Apesar de a independência do BC assegurar que a instituição adentrará o novo governo com os mesmos dirigentes e com sua atuação resguardada, ele disse que o governo pode definir diretrizes mais intervencionistas por meio do Conselho Monetário Nacional (CMN), onde o Executivo conta com dois votos, contra um voto do BC.

“O BC vai responder ao CMN. BC não é autônomo à definição dos objetivos de política econômica. Ele é autônomo na condução dos instrumentos”, afirmou.

Crítico à independência formal da autarquia, Mantega avaliou ser difícil alterar a regra atual, ressaltando que a campanha de Lula trabalha com a hipótese de que esse status permanecerá.

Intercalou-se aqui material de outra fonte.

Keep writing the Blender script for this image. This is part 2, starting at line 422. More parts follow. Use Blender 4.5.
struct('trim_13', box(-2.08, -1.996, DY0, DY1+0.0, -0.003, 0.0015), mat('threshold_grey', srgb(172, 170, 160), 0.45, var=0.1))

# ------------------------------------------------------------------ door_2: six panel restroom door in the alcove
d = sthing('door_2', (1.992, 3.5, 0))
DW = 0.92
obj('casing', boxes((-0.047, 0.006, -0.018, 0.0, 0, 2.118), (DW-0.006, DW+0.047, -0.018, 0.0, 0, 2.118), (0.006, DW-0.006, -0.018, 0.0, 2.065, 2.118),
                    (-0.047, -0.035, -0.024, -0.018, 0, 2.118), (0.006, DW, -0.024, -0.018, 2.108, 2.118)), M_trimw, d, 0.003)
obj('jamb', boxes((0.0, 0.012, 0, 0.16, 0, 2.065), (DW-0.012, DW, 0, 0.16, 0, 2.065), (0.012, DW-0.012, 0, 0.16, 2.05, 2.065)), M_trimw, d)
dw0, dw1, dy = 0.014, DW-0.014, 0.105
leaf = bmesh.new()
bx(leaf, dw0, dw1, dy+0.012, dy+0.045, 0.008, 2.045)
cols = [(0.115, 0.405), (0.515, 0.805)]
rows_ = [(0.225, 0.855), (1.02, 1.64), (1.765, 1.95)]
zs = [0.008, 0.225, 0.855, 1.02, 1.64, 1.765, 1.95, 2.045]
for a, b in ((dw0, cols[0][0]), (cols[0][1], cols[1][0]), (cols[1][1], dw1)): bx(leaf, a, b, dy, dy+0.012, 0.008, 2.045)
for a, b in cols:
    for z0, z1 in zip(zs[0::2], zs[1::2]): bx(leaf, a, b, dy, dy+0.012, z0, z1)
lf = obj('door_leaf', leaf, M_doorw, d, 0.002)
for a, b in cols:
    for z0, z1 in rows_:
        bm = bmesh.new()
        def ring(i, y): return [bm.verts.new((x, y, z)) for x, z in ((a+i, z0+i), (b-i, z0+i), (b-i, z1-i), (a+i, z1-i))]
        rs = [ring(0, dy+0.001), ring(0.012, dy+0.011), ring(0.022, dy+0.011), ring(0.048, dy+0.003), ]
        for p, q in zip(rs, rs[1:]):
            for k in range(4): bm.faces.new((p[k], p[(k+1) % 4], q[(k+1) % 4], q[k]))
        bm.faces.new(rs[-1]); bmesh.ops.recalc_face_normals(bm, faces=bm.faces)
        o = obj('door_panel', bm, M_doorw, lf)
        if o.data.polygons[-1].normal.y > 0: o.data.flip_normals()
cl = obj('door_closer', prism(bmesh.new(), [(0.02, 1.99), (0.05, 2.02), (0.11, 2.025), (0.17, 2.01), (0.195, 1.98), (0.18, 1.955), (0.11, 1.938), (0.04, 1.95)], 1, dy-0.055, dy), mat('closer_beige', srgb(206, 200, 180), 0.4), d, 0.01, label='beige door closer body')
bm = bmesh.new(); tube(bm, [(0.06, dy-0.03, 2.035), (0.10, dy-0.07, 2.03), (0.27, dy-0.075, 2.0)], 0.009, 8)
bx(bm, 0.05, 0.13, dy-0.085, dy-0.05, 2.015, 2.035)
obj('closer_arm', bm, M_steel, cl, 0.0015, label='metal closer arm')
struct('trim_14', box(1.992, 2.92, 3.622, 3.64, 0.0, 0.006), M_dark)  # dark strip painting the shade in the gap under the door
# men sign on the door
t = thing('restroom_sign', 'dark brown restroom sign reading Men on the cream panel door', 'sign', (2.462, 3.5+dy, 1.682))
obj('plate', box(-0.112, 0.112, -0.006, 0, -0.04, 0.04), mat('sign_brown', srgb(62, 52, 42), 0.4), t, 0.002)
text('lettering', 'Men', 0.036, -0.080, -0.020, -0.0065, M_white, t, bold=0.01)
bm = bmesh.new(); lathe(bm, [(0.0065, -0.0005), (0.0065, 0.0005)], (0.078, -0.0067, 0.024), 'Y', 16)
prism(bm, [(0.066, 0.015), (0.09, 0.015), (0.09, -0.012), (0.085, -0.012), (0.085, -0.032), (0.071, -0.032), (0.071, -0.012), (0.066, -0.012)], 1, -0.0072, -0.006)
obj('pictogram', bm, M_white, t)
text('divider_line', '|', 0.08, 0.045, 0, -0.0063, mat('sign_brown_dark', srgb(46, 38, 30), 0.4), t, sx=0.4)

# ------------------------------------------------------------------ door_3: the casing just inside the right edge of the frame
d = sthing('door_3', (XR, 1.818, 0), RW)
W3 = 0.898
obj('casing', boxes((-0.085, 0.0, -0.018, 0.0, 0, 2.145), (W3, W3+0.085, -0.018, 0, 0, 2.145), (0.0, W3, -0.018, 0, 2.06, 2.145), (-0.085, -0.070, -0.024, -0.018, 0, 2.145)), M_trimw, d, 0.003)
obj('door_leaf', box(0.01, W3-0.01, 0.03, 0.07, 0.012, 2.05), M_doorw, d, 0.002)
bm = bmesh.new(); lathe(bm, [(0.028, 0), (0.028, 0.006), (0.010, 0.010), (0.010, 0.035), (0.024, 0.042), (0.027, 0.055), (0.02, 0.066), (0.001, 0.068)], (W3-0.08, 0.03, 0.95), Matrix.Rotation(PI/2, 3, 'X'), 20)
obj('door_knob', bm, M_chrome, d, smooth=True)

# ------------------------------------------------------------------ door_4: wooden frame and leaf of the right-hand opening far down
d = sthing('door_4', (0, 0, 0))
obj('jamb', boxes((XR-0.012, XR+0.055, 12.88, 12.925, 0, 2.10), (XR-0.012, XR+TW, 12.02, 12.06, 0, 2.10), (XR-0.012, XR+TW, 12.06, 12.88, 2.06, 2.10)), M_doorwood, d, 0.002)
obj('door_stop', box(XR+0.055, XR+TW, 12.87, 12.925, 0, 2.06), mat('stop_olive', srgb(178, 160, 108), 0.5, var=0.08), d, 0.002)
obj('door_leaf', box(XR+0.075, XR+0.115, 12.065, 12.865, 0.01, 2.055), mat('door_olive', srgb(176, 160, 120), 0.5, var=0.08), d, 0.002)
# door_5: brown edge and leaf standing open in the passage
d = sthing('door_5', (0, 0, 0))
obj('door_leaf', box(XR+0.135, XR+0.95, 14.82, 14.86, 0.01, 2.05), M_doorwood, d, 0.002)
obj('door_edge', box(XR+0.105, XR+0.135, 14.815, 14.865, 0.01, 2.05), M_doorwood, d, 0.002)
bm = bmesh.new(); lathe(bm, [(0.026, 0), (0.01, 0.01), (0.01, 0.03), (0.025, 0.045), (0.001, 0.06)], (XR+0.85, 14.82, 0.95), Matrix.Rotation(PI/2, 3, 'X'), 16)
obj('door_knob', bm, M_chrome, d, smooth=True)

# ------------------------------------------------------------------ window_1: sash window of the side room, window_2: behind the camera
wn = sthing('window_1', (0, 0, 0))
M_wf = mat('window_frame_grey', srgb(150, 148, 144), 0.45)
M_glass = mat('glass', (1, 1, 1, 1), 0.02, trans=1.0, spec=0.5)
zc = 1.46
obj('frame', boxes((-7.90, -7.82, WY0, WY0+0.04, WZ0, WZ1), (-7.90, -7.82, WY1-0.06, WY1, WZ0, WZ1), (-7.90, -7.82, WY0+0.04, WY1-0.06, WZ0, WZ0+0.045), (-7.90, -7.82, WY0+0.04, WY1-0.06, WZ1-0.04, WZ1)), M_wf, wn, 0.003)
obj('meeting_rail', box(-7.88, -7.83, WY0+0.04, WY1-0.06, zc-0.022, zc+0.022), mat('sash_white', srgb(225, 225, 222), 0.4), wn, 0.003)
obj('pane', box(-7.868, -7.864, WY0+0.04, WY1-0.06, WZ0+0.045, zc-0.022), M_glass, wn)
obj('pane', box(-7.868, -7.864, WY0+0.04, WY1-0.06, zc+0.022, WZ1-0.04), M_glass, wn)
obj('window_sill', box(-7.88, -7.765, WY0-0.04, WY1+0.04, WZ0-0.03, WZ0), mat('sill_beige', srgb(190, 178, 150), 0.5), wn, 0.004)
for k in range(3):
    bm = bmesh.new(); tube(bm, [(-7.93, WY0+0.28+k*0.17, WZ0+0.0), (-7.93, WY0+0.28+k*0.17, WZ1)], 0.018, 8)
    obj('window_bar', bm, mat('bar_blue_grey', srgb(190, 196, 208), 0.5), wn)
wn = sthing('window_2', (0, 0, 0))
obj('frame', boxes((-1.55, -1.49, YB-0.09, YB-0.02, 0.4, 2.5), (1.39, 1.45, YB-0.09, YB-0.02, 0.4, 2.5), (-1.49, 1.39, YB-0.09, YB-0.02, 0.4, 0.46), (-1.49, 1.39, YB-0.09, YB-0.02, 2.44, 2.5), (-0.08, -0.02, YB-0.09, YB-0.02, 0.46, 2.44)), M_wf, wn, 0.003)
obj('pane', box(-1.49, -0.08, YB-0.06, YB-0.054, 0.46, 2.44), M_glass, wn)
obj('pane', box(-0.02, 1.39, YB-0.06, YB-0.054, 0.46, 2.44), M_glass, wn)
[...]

O ex-ministro, que presidiu o Conselho Monetário por quase nove anos, vê com ressalvas a estratégia de usar o colegiado para pressionar uma mudança de rumo na atuação do BC.

“É função do Conselho Monetário estabelecer regras e a estratégia da política monetária, mas um Banco Central independente tem como fazer um estrago se for mal administrado. O Conselho pode atenuar (disfunções), mas não pode resolver”, afirmou.

Mantega defende que Lula, se eleito, busque diálogo com Campos Neto para encontrar convergências entre a autoridade monetária e as prioridades da próxima gestão.